Morris Street Baptist Church will host the fifth annual Freedom’s Eve: A Gullah Geechee Watch Night and Emancipation Day Celebration at noon Friday to commemorate the night enslaved people celebrated the dawn of freedom.
On Jan. 1, 1863, enslaved people throughout the slave-holding states emerged from bondage with the Emancipation Proclamation. Since then, people of African descent have gathered in places of worship for a watch night service to await the new year.
The Gullah Geechee Cultural Heritage Corridor Commission is carrying on the watch night tradition with a daytime version of the event that will showcase the cultural heritage within Gullah Geechee communities across coastal North Carolina, South Carolina, Georgia and northern Florida.

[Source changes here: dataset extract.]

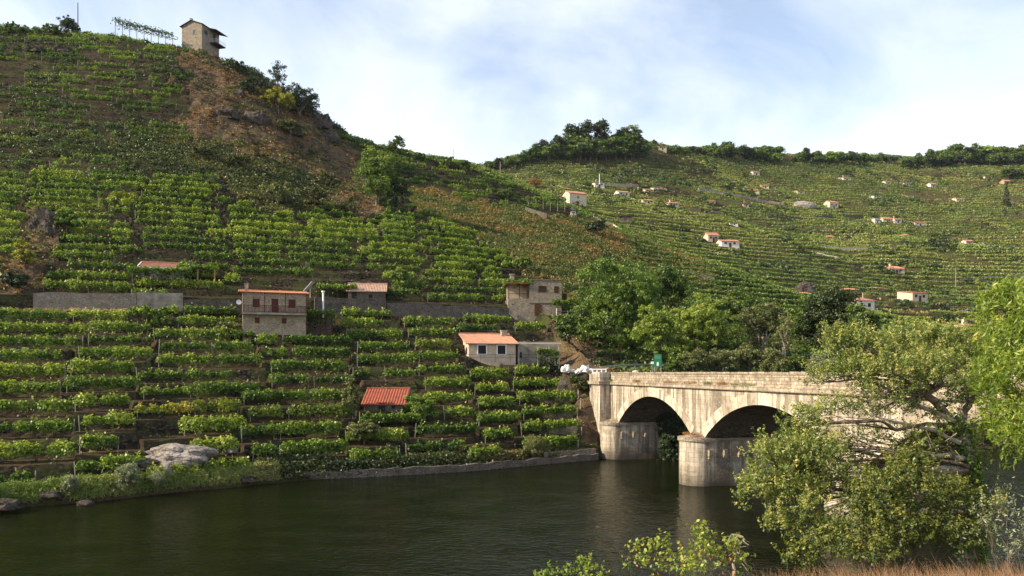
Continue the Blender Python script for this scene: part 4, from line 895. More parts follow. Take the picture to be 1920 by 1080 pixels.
# house on the summit
p9 = at(341, 93, 205.0); t = house('summit_house', 'lonely stone house with gable and balcony on the hilltop edge', 'house', p9, 6.0, 7.0, 5.9, 5.9, R(-16), 'stone_grey', 'slate', style='gable_y', ridge=1.15, oh=.45, wins=((3.3,3.5,.8,1.1,'glass','concrete'),),
    side_wins=((1.0,3.5,1.2,1.4,'glass',False),(4.5,3.4,.9,1.8,'dark',False)), chim=(.9,2.5,2.9,.55), below=4, rib=.5)
b_ = MB(); b_.box(6.0, 8.0, 3.0, 7.0, 2.15, 2.35); b_.build('balcony_slab', M['slate'], t)
b_ = MB(); b_.box(7.93, 7.98, 3.0, 7.0, 3.2, 3.25); b_.box(6, 8, 3.0, 3.05, 3.2, 3.25); [b_.box(7.93, 7.98, 3+i*.5, 3.04+i*.5, 2.35, 3.2) for i in range(9)]; [b_.box(6+i*.4, 6.04+i*.4, 3.0, 3.04, 2.35, 3.2) for i in range(5)]; b_.build('balcony_railing', M['metal'], t)
b_ = MB(); roof_sheet(b_, [(8.3,2.6,5.35),(8.3,7.45,5.35),(6.4,7.45,5.9),(6.4,2.6,5.9)]); b_.build('balcony_roof', M['slate'], t)
# pergola and pole on the hilltop
t = thing('ridge_pergola', 'long sloping pergola of pale posts on the hilltop left of the summit house', 'pergola', at(214, 60, 205.0)); a0 = at(214, 60, 205.0); N_ = 9
b_ = MB(); vs = []
for i in range(N_):
    X_ = 216 + i*13.5; zt = at(X_, 38 + i*3.4, 203.5); zb = at(X_, 62+i*2.2, 203.5); q = MB(); q.tube(zb-a0-Vector((0,0,2.5)), zt-a0, .09, .07, 5); q.build('post', M['post'], t); vs.append(zt-a0)
for i in range(N_-1):
    b_.tube(vs[i], vs[i+1], .08, .08, 5); b_.tube(vs[i]+Vector((0,3,0)), vs[i+1]+Vector((0,3,0)), .08, .08, 5); b_.tube(vs[i], vs[i]+Vector((0,3,0)), .06, .06, 5); b_.tube(vs[i]-Vector((0,0,1.3)), vs[i+1]-Vector((0,0,1.3)), .05, .05, 4)
b_.build('beams', M['post'], t); r = np.random.default_rng(5); k = r.integers(0, N_-1, 900); u = r.random(900); V_ = np.array([tuple(v) for v in vs]); PP = V_[k]*(1-u[:, None])+V_[k+1]*u[:, None]; PP += r.normal(size=PP.shape)*np.array([.3,1.0,.22]); PP[:, 2] -= np.where(r.random(900) < .25, r.random(900)*1.5, 0); leafmesh('vine_leaves', PP, .22, .35+r.normal(size=900)*.12, M['vine'], t, .8, .4, None, 3)
def pole(X, Y1, Y0_, d, label, r_=.10, mat='post', cross=False):
    b0 = at(X, Y1, d); t = thing('utility_pole', label, 'pole', b0); h_ = (Y1-Y0_)*d/F; q = MB(); q.tube((0,0,-1.5),(0,0,h_), r_, r_*.7, 7); q.build('pole', M[mat], t)
    if cross: q = MB(); q.box(-.6,.6,-.06,.06,h_-.5,h_-.36); q.build('crossarm', M[mat], t)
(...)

The event at Morris Street Baptist Church, 13 Morris St., will include performances by the McIntosh County Shouters of Townsend, Ga., Aunt Pearlie Sue and the Gullah Kinfolk of Beaufort, master storyteller Lillian Grant-Baptiste of Savannah, and Deninufay Dance Co. of Charleston. Gullah preservationist and author Jessica Berry will serve as the event’s emcee. A similar event will be held at the Warner Temple AME Zion Church, 620 Nixon St., in Wilmington, N.C.
The Charleston event is free and open to the public in person or online. Seating is limited for in-person attendance. Registration is strongly advised via Eventbrite. To attend in-person or online, go to Eventbrite: Freedom’s Eve Charleston Celebration.
The event is sponsored by the Gullah Geechee Cultural Heritage Corridor National Heritage Area in partnership with the International African American Museum (IAAM), Emancipation Proclamation Association of Charleston, the Avery Research Center for African American History and Culture and the South Carolina A.M.E Church Charleston District.